Just a few weeks before he headed to Texas to make his first-ever solo album last summer, Craig Finn snuck back home. He saw a Twins game, took in the Rock the Garden concert and attended his niece's baptism -- all in one weekend.
No wonder the Hold Steady frontman opted to record in Austin instead of his hometown.
"Too many good distractions there," he said. "Whereas Austin in July is an entirely different story."
The Texas heat provided a good incubator for Finn's slower-stewing solo effort, "Clear Heart Full Eyes," which came out Tuesday. Equally valuable were Austin's wealth of musicians, who added a light blanket of atmospheric twang that sounds nothing like the Hold Steady. The lyrics -- some of Finn's most personal to date -- are almost as distinguished.
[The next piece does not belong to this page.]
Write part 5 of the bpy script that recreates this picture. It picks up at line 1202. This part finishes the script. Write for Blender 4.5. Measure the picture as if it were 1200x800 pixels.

However, the sweaty confines did not melt away two songwriting elements that permeate Finn's music: his lyrical nods to specific Twin Cities sites, and his not-so-specific references to Christianity -- each born from his Edina upbringing.
"There's a lot of Jesus on the record," Finn, 40, admitted with a laugh two weeks ago by phone from his New York apartment. He returns to town Saturday to promote "Clear Heart Full Eyes" with the Texas musicians who played on the album.
"In the Hold Steady, I'm usually the only one that has Jesus on my mind. I felt like I could get away with cramming a lot more of him onto this record."
In one of the disc's most emotional songs, "Western Pier," Finn sings between eerie waves of slide guitar: "Jesus is a judge, and he's kind and he's just / Forgives us for our avarice and lust." One rollicking, up-tempo song is even called "New Friend Jesus," which imagines Christ hanging out with the narrator.